• **What this task involves**: Return each line containing the string "Blender".
--------------------------------
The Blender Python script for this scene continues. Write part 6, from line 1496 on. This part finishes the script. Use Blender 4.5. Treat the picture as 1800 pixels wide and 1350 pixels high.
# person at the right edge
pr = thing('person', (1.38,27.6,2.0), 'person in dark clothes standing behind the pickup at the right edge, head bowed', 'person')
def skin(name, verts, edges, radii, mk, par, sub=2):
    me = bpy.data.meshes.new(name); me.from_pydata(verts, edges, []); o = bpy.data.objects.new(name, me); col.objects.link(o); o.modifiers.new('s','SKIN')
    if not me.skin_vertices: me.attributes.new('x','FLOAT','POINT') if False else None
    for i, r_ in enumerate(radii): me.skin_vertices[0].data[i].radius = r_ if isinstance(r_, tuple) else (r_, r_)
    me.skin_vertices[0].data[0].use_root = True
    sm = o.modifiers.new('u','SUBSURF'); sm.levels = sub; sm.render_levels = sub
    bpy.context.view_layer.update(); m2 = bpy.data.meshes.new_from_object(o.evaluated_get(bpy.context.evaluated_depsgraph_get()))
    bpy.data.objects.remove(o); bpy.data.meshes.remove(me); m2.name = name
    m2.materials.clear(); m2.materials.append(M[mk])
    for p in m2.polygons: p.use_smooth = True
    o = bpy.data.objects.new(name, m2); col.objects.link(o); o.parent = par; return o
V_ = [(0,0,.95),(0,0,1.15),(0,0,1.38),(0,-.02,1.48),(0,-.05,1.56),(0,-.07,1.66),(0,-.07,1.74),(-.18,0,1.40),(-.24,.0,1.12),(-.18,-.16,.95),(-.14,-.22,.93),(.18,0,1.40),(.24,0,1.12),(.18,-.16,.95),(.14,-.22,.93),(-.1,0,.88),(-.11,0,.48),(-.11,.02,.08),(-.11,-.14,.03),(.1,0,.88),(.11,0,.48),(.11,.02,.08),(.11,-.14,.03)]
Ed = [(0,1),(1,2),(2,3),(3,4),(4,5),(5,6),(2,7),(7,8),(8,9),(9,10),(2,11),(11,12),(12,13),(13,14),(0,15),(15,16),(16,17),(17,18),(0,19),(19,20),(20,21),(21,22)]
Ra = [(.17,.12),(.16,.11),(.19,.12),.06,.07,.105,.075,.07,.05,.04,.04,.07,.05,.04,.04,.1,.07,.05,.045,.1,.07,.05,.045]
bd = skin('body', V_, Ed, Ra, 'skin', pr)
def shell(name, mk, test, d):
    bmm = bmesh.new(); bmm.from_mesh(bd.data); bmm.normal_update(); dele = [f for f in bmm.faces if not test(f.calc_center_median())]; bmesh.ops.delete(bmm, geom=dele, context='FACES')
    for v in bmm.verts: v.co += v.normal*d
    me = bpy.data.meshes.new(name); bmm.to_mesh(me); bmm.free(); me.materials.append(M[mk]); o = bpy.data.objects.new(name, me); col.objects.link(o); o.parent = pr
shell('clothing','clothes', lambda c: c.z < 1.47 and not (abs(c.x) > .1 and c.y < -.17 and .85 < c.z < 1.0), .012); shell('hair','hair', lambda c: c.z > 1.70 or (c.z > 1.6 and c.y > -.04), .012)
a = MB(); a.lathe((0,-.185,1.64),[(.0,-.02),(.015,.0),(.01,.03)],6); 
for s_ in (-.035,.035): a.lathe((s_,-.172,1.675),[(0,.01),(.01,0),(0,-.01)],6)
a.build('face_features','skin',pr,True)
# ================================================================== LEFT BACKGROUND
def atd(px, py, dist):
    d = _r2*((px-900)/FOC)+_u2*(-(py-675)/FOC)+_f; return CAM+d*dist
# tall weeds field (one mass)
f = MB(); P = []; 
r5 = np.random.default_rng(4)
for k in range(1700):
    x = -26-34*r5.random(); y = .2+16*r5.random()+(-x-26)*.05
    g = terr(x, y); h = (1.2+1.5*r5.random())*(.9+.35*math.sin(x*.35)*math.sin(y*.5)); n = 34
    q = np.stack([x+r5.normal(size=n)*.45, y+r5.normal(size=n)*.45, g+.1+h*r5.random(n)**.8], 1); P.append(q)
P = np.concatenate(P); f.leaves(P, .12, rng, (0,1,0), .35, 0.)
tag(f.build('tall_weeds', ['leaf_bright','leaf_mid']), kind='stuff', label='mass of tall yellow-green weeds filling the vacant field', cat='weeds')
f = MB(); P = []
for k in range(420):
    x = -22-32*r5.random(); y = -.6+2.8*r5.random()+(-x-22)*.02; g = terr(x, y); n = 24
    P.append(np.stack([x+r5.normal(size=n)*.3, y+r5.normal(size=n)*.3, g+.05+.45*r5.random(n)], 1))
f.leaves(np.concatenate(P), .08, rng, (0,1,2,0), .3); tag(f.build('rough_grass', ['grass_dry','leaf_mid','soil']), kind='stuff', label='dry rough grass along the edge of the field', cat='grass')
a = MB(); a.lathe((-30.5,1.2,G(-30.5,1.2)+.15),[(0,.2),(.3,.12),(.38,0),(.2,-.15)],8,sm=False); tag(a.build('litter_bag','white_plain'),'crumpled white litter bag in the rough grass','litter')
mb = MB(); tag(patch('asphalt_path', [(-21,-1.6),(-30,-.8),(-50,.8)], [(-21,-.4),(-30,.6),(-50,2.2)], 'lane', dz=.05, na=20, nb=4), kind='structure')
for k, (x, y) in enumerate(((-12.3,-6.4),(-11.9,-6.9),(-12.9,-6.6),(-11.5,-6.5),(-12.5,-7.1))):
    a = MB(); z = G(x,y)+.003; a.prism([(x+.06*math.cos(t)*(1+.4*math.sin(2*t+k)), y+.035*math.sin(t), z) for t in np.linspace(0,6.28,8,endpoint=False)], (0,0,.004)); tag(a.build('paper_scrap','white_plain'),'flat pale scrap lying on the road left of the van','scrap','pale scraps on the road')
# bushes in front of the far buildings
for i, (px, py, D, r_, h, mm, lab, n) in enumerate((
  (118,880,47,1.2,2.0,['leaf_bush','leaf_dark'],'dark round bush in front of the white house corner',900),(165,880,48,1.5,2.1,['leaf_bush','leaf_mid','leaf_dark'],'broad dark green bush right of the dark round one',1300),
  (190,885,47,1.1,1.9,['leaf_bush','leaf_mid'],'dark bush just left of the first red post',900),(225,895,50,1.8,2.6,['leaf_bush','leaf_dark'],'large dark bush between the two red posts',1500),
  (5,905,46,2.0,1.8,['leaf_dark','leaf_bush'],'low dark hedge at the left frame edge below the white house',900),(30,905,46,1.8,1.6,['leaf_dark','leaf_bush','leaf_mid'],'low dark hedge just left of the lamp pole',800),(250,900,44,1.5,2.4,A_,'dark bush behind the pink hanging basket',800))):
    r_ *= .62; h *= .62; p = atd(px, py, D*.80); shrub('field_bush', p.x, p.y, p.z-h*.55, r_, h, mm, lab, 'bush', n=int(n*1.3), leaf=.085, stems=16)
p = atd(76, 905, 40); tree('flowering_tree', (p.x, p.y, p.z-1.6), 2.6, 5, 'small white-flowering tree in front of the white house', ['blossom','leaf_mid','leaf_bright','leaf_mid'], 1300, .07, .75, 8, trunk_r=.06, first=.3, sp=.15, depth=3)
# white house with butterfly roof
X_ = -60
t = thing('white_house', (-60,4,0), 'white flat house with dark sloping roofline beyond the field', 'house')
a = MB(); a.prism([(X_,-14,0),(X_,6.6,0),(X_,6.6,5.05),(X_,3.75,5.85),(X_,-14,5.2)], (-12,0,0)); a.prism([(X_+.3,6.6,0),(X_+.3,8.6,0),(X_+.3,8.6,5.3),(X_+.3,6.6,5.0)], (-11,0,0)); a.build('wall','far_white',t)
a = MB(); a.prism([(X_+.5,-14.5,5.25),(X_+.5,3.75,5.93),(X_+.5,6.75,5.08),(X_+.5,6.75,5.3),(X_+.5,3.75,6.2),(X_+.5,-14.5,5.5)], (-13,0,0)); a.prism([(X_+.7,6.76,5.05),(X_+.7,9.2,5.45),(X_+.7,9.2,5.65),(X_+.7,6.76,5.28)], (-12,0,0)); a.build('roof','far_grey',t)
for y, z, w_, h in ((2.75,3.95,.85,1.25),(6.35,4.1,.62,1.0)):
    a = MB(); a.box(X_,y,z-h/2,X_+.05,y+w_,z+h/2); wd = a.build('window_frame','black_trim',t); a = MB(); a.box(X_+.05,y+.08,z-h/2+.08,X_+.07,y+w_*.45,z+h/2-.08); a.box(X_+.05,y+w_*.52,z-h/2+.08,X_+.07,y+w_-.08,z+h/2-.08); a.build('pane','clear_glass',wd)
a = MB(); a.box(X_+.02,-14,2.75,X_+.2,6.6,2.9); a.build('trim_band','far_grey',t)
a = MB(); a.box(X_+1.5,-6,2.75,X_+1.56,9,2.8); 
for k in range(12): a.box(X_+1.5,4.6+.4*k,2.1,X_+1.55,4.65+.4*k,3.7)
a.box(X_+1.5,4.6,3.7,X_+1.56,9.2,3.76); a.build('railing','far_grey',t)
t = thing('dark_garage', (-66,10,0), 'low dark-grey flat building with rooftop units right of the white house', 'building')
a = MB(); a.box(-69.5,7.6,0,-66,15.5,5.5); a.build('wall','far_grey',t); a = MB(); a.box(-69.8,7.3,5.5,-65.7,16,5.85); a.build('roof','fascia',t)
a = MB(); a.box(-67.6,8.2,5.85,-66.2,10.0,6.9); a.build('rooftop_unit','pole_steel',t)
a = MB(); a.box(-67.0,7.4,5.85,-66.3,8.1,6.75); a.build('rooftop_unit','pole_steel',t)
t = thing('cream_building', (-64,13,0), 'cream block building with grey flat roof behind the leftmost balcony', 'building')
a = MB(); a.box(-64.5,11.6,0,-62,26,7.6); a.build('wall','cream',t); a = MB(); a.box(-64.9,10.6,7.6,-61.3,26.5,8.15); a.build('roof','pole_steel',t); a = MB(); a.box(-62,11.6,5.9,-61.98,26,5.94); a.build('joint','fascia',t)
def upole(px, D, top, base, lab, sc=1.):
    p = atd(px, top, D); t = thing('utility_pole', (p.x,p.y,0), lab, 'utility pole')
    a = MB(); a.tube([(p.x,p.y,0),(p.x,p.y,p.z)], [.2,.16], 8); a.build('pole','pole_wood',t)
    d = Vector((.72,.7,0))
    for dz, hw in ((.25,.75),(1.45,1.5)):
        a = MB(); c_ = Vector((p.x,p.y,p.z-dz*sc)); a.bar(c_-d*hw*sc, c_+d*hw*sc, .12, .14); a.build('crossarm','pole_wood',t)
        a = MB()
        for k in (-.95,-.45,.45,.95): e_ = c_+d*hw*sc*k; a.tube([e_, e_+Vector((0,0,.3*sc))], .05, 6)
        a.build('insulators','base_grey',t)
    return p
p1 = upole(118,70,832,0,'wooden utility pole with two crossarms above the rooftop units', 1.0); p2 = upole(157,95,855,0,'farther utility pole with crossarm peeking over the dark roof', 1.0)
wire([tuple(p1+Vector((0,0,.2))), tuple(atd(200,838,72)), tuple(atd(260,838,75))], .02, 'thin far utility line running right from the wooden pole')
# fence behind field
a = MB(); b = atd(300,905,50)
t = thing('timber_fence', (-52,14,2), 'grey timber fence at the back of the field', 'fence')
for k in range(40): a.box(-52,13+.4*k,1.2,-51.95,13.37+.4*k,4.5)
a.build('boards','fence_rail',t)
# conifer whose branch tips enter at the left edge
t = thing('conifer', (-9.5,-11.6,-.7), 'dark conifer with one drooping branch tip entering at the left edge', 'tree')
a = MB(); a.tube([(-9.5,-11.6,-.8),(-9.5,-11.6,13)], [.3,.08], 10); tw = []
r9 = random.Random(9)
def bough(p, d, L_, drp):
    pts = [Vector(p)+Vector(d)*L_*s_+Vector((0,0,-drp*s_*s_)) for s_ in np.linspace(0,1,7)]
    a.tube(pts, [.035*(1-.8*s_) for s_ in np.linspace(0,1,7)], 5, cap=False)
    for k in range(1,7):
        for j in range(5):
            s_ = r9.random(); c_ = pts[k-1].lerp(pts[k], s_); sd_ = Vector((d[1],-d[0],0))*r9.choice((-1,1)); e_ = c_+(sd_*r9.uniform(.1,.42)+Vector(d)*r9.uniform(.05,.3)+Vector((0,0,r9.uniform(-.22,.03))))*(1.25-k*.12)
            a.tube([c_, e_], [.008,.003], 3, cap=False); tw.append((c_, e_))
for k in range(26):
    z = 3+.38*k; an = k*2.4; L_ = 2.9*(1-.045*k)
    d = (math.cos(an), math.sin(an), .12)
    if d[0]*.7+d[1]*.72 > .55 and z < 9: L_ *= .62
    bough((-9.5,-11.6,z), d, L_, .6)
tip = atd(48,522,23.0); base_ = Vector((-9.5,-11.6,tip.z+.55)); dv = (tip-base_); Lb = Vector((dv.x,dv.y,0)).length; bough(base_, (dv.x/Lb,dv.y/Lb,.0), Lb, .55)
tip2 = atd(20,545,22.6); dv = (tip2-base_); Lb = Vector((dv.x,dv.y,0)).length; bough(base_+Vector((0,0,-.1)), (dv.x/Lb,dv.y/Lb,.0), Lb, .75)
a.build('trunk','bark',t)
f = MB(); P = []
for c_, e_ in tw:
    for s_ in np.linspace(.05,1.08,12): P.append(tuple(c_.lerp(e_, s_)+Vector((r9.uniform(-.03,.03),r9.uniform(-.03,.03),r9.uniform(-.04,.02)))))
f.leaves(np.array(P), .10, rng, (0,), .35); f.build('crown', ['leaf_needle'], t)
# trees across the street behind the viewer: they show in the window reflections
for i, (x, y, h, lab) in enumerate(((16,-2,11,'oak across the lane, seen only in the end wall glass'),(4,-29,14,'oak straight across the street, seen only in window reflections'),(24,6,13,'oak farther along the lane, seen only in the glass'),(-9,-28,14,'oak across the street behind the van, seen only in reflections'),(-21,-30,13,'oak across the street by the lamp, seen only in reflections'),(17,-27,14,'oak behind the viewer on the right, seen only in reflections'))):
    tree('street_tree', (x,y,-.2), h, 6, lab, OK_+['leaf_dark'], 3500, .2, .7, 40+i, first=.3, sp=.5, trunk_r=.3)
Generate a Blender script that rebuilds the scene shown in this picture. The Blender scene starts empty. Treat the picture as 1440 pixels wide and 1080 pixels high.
--------------------------------
• **Result**:
The Blender Python script for this scene continues. Write part 6, from line 1496 on. This part finishes the script. Use Blender 4.5. Treat the picture as 1800 pixels wide and 1350 pixels high.
Generate a Blender script that rebuilds the scene shown in this picture. The Blender scene starts empty. Treat the picture as 1440 pixels wide and 1080 pixels high.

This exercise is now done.